The Union Cabinet has approved the creation of the International Big Cat Alliance, with its headquarters in India, to establish a global network for conserving tigers and other big cats.
It also approved a one-time budgetary support of Rs 150 crore for the multi-country, multi-agency coalition of 96 big cat range countries for a period of five years from 2023-24 to 2027-28.
International Big Cat Alliance (IBCA)
• Prime Minister Narendra Modi launched the International Big Cat Alliance (IBCA) in Mysuru on April 9, 2023 at an event commemorating 50 years of Project Tiger in India.
• It aims to create a global movement for enhancing the conservation of seven big cat species — tiger, lion, leopard, snow leopard, cheetah, jaguar, and puma.
Out of the seven big cats, five — tiger, lion, leopard, snow leopard, and cheetah — are found in India.
• IBCA will strengthen global cooperation and mobilise financial and technical resources to support the entire ecosystem associated with the conservation of these species and their habitats.
• It will serve as an evolving platform for convergence of knowledge and best practices, supporting existing specific inter-governmental platforms, while also providing direct support to recovery efforts in potential range habitats.
• The governance structure of the IBCA consists of an Assembly of Members, a Standing Committee, and a Secretariat headquartered in India.
• The Framework of Agreement (statute) has been drafted largely on the pattern of the International Solar Alliance (ISA) and will be finalised by the International Steering Committee (ISC).
• The Steering Committee will be constituted with nominated national focal points from founding member countries.
• The Director-General will be appointed by the environment ministry as the interim head of the IBCA Secretariat until IBCA appoints its own DG during the assembly meeting.
• The IBCA Assembly at the ministerial level will be chaired by the Union environment minister.
• IBCA would have a multi-pronged approach in broad-basing and establishing linkages in several areas and help in knowledge-sharing, capacity-building, networking, advocacy, finance, and resource support.
• With big cats as mascots for sustainable development and livelihood security, India and the countries within the big cat range can initiate significant efforts toward environmental resilience and climate change mitigation.
• This will pave the way for a future where natural ecosystems continue to thrive and gain centrality in economic and development policies.

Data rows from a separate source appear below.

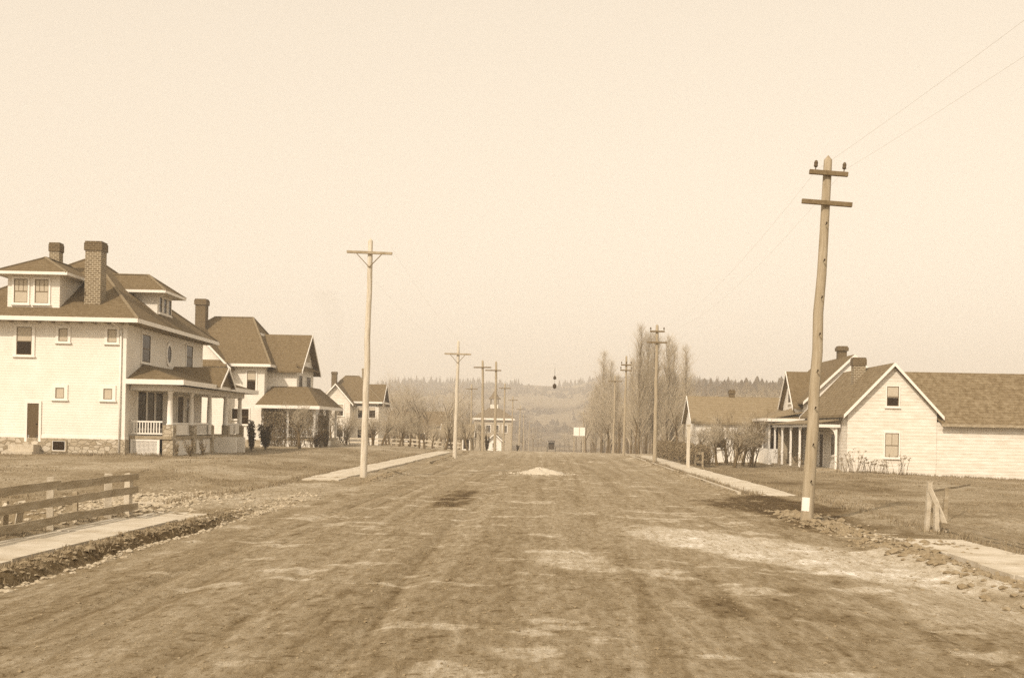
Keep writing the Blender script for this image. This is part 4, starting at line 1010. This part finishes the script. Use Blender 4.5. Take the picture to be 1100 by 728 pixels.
# left orchard
G = 'bare fruit trees of the orchard on the left'
OL = 'small bare fruit tree in the left orchard'
prot = [mk_tree('fruit_tree', OL, 'tree', 'orchard', 11+i, 4.6, onground(px, Y), wmat='twig_pale', group=G) for i, (px, Y) in enumerate(((349, 112), (356, 108), (372, 110), (410, 108), (440, 113)))]
spots = []
for r_, Y in enumerate((106, 114, 122, 131, 141)):
    for px in range(384 + r_*7, 548, 21):
        if r_ == 0 and px > 470: continue
        spots.append((px+ru(-10, 10), Y+ru(-4.5, 4.5))) if random.random() < .88 else None
for px, Y in spots:
    if gbase(px, Y).x > -8.2: continue
    place(prot, onground(px, Y), OL, ru(.62, 1.12), G)
for px, Y, lab in ((322, 80, 'slender bare sapling in front of the vine covered porch'),): 
    place(prot, onground(px, Y), lab, .95).name = 'sapling'
# right orchard
G = 'bare fruit trees before the plain cottage'
for px, Y, s, lab in ((752, 74, .85, 'leftmost bare fruit tree before the plain cottage'), (762, 79, .8, 'bare fruit tree behind the leftmost one by the plain cottage'), (771, 72, .8, 'bare fruit tree left of the cottage door'),
                      (781, 76, .95, 'bare fruit tree under the cottage chimney'), (789, 70, .85, 'dark bare fruit tree in front of the cottage middle'), (798, 73, .95, 'spreading bare fruit tree right of the cottage middle'),
                      (808, 76, .85, 'bare fruit tree beside the bay of the gable house'), (745, 80, .7, 'small bare fruit tree at the left corner of the plain cottage')):
    place(prot, onground(px, Y), lab, s, G)
def thicket(label, px, Y, h, w, seed, m_='twig', ns=26):
    rnd = random.Random(seed); t = thing('bare_bush', label, 'bush', onground(px, Y), 0, None, False); st = MB(); tw = MB()
    def br(p, d, ln_, r, lev):
        pts = [p]; q = p
        for k in range(3):
            d = (d+Vector((rnd.uniform(-1, 1), rnd.uniform(-1, 1), rnd.uniform(-.4, .9)))*.22).normalized(); q = q+d*ln_/3; pts.append(q)
        (st if lev == 0 else tw).path(pts, [r, r*.8, r*.6, r*.35], 4 if lev == 0 else 3)
        if lev < 3:
            for i in range((5, 4, 4)[lev]):
                o_ = pts[rnd.choice((1, 2, 3))]; e = (d+Vector((rnd.uniform(-1, 1), rnd.uniform(-1, 1), rnd.uniform(-.2, .8)))*.8).normalized(); br(o_, e, ln_*rnd.uniform(.4, .65), max(r*.5, .006), lev+1)
    for k in range(ns):
        a = rnd.uniform(0, 6.28); br(Vector((rnd.uniform(-.25, .25)*w, rnd.uniform(-.25, .25)*w, -.1)), Vector((math.cos(a)*w/h*.5, math.sin(a)*w/h*.5, 1)).normalized(), h*rnd.uniform(.5, .8), .03, 0)
    st.build('stem', M['bark'], t); tw.build('crown', M[m_], t); return t
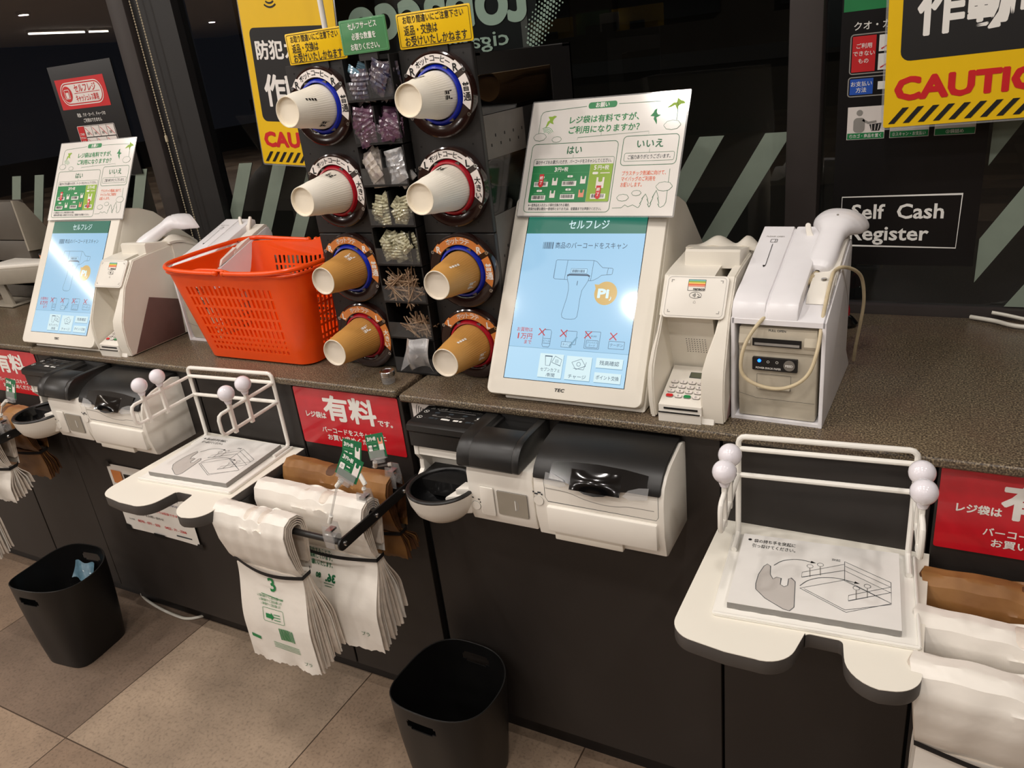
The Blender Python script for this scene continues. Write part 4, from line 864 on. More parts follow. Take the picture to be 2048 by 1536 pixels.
# notices standing on the screens
def notice():
    t = thing('bag_notice', 'laminated bag-charge notice on top of the sharp screen', 'notice', (0, 0, 0)); W, H = .297, .2125
    F0 = Matrix.Identity(4); m = MB(F0)
    m.prism(m.rpoly(-.0025, -.0025, W+.005, H+.005, .003), -.0008, -.0002, 'clear_plastic'); m.build('laminate_edge', t)
    m = MB(); m.prism([(0, 0), (W, 0), (W, H), (0, H)], -.0003, .0002, 'laminate')
    g, z = 'ink_deepgreen', .0005; wd = .0008
    m.rect(.1135, .1935, .055, .0115, 'ink_green', z, .005); m.text('お願い', .141, .1993, .0098, 'ink_white', z*1.3, 'c', .02, width=.026)
    m.line([(.0195, .148), (.0195, .186), (.0225, .192), (.0285, .1945), (.110, .1985)], wd, g, z); m.line([(.172, .199), (.262, .1975), (.276, .1955), (.280, .190), (.281, .163)], wd, g, z)
    m.text('レジ袋は有料ですが、', .0805, .1745, .0145, 'ink_green', z, 'l', .022, width=.1325); m.text('ご利用になりますか？', .0815, .1560, .0145, 'ink_green', z, 'l', .022, width=.1345)
    def bird(x, y, s_, c_, rot):
        P = [(-1, -.9), (-.6, .1), (-.2, .3), (-.5, .9), (.2, .8), (.6, .9), (1, .7), (.5, .4), (.3, 0), (.5, -.5), (.1, -.3), (-.2, -.1), (-.5, -.5)]
        ca, sa = math.cos(rot), math.sin(rot); m.flat([(x+s_*(a*ca-b_*sa), y+s_*(a*sa+b_*ca)) for a, b_ in P], c_, z)
    bird(.042, .1745, .0115, 'ink_lime', .1); bird(.2445, .172, .011, 'ink_green', 1.0); bird(.2775, .189, .0125, 'ink_lime', -.5)
    def cloud(x, y, s_):
        P = []
        for i in range(8):
            a = 2*PI*i/8; cx, cy = x+s_*1.25*math.cos(a), y+s_*.62*math.sin(a)
            for k in (-1, 0, 1): P.append((cx+s_*.30*math.cos(a+k*.7), cy+s_*.26*math.sin(a+k*.7)))
        m.flat(P, 'laminate', z*1.2); m.line(P, wd*.8, g, z*1.4, True)
    for i in range(4): m.line(arc(.034, .148, .008+.0028*i, 25, 120, 8), .0008, 'ink_lightgreen', z)
    cloud(.0235, .1465, .0085); cloud(.0590, .1405, .0062); cloud(.2745, .155, .0095); cloud(.2755, .0500, .0092); cloud(.2040, .0315, .0070); cloud(.2278, .0393, .0055)
    m.line([(.101, .138), (.101, .142), (.235, .1465), (.235, .142)], .0004, g, z); m.line([(.146, .1435), (.146, .149)], .0005, g, z)
    m.rring(.0112, .0065, .1705, .1265, .008, .001, g, z); m.rring(.1905, .0880, .0995, .0515, .007, .001, g, z)
    m.text('はい', .0985, .1195, .0165, 'ink_deepgreen', z, 'c', .02, width=.029); m.text('いいえ', .2400, .1250, .0165, 'ink_deepgreen', z, 'c', .02, width=.047)
    m.rring(.1960, .0950, .0895, .0145, .003, .0006, g, z); m.text('ご協力ありがとうございます。', .2410, .1022, .0082, 'ink_dark', z, 'c', .01, width=.0765); m.line([(.2405, .110), (.2405, .116)], .0005, g, z); m.line([(.0975, .105), (.0975, .111)], .0005, g, z)
    m.rring(.0190, .0245, .1590, .0805, .003, .0006, g, z); m.text('袋のサイズをお選びいただき、バーコードをスキャンしてください。', .0980, .0985, .0078, 'ink_dark', z, 'c', .01, width=.150)
    m.rect(.0190, .0250, .1150, .0675, 'ink_green', z); m.rect(.1345, .0255, .0430, .0670, 'ink_lime', z); m.line([(.019, .0782), (.134, .0782)], .0004, 'ink_lightgreen', z*1.4)
    m.text('3', .0665, .0848, .0110, 'ink_white', z*1.5, 'c', .03); m.text('円+税', .0810, .0845, .0088, 'ink_white', z*1.5, 'c', .02, width=.021); m.text('5', .1445, .0862, .0110, 'ink_white', z*1.5, 'c', .03); m.text('円+税', .1600, .0858, .0088, 'ink_white', z*1.5, 'c', .02, width=.021)
    def bagico(x, y, s_, c_): m.flat([(x-s_, y-s_*1.2), (x+s_, y-s_*1.2), (x+s_, y+s_*1.4), (x+s_*.55, y+s_*1.4), (x+s_*.5, y+s_*.4), (x, y+s_*.25), (x-s_*.5, y+s_*.4), (x-s_*.55, y+s_*1.4), (x-s_, y+s_*1.4)], c_, z*1.5)
    for i, (x, y) in enumerate(((.026, .0535), (.0830, .0540), (.0245, .0285), (.0830, .0300), (.1425, .0300))):
        m.rect(x, y, .0285, .0090, 'ink_white', z*1.5); barcode(m, x+.002, y+.0020, .0245, .0062, z*1.9, 'ink_black', 11+i)
        if i < 4: m.rect(x+.009, y+.0155, .011, .0038, 'ink_white', z*1.5, .0018); m.text('大中小特'[i], x+.0145, y+.0172, .0036, 'ink_green', z*1.9); m.rect(x+.0035, y+.0112, .022, .0016, 'ink_lightgreen', z*1.5)
    for (x, y, c_) in ((.0680, .0620, 'label_white'), (.1240, .0640, 'label_white'), (.0665, .0390, 'label_white'), (.1240, .0395, 'ink_salmon')): bagico(x, y, .0052, c_)
    bagico(.1575, .0580, .0075, 'label_white'); m.rect(.1405, .0740, .0110, .0042, 'ink_white', z*1.5, .002); m.rect(.1555, .0752, .018, .0016, 'label_white', z*1.5)
    for (x, y) in ((.0355, .0520), (.1520, .0290)):
        m.flat([(x, y+.003), (x+.0045, y), (x+.009, y+.003), (x+.009, y+.0245), (x, y+.0245)], 'ink_red', z*2.4); m.text('終', x+.0045, y+.0175, .0070, 'ink_white', z*2.8, 'c', .02); m.text('了', x+.0045, y+.0090, .0070, 'ink_white', z*2.8, 'c', .02)
    m.text('※一度商品を入れたレジ袋を交換される場合、', .0200, .0195, .0060, 'ink_dark', z, 'l', .01, width=.085); m.text('新袋が必要な場合(一部有料となります)は、従業員までお声掛けください。', .0215, .0125, .0060, 'ink_dark', z, 'l', .01, width=.145)
    for i, s_ in enumerate(('プラスチック削減に向けて、', 'マイバッグのご利用を', 'お願いします。')): m.text(s_, .1965, .0740-.0100*i, .0088, 'ink_orange', z, 'l', .012, width=(.079, .062, .039)[i])
    tr = [(.187, .0135), (.204, .0140), (.210, .0190), (.216, .0155), (.224, .0190), (.234, .0140)]
    for cx, h_ in ((.2446, .024), (.2630, .030)):
        tr += [(cx-.009, .0150), (cx-.0060, .0205), (cx-.0080, .0205), (cx-.004, .0205+h_*.35), (cx-.0055, .0205+h_*.35), (cx, .0135+h_), (cx+.0055, .0205+h_*.35), (cx+.004, .0205+h_*.35), (cx+.0080, .0205), (cx+.0060, .0205), (cx+.009, .0150)]
    tr += [(.275, .0145), (.280, .0175), (.2825, .0235), (.2815, .080)]
    m.line(tr, .0007, g, z)
    m.build('printed_sheet', t)
    MB().cyl((.008, .008, 0), .004, -.006, -.0008, 'clear_plastic', 12).cyl((W-.008, .008, 0), .004, -.006, -.0008, 'clear_plastic', 12).build('suction_pad', t)
    return t
def place(o, p, yw, tilt):
    ex = Vector((math.cos(yw), math.sin(yw), 0)); bk = Vector((-math.sin(yw), math.cos(yw), 0)); ey = Vector((0, 0, 1))*math.cos(tilt)+bk*math.sin(tilt); ez = ex.cross(ey)
    o.rotation_euler = Matrix((ex, ey, ez)).transposed().to_euler(); o.location = p
nt_ = notice(); place(nt_, (-.6855, 1.2715, 1.1525), -.050, .5056)
nb_ = dup(nt_, (0, 0, 0), 'laminated bag-charge notice on top of the left, glare-washed screen'); place(nb_, (-2.1145, 1.274, 1.1550), -.004+.033, .5353)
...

• By safeguarding big cats and their habitats, the IBCA contributes to natural climate adaptation, water and food security and well-being of thousands of communities reliant on these ecosystems.
Project Tiger
• In 1973, the Project Tiger was established with the objective of utilising the tiger’s functional role and charisma to garner public support and resources for preserving representative ecosystems.
• Project Tiger is an ongoing centrally sponsored scheme of the ministry of environment, forests and climate change providing central assistance to the tiger states for tiger conservation in designated tiger reserves.
• Since its inception, the project has expanded from nine tiger reserves covering 18,278 square kilometres (sqkm) to 54 reserves in 18 tiger range states.
• The tiger reserves are constituted on a core/buffer strategy. The core areas have the legal status of a national park or a sanctuary, whereas the buffer or peripheral areas are a mix of forest and non-forest land, managed as a multiple use area.
• Most tiger reserves and protected areas in India are existing as small islands in a vast sea of ecologically unsustainable land use, and many tiger populations are confined to small protected areas. Although some habitat corridors exist that allow tiger movement between them, most of these habitats are not protected areas, continue to deteriorate further due to unsustainable human use and developmental projects, and thereby are not conducive to animal movement.
• Project Tiger aims to foster an exclusive tiger agenda in the core areas of tiger reserves, with an inclusive people oriented agenda in the buffer.
• The conservation of tigers in India can be divided into two phases. The first phase starting in the 1970s, involved the enactment of the Wildlife Protection Act and the establishment of protected areas that helped conserve tigers and tropical forest ecosystems.
• However, in the 1980s, the trade in tiger parts began to decimate the population, leading to a shocking revelation of local extinction of Tigers in the Sariska Tiger Reserve in 2005 and thus began the second phase.
• The second phase began in 2005-06, with the government adopting a landscape-level approach and implementing strict monitoring for tiger conservation.
• India has become home to approximately 75 per cent of the world’s tiger population.
• The number of tigers in India has increased from 2,967 in 2018 to 3,682 in 2022, an annual rise of 6 per cent.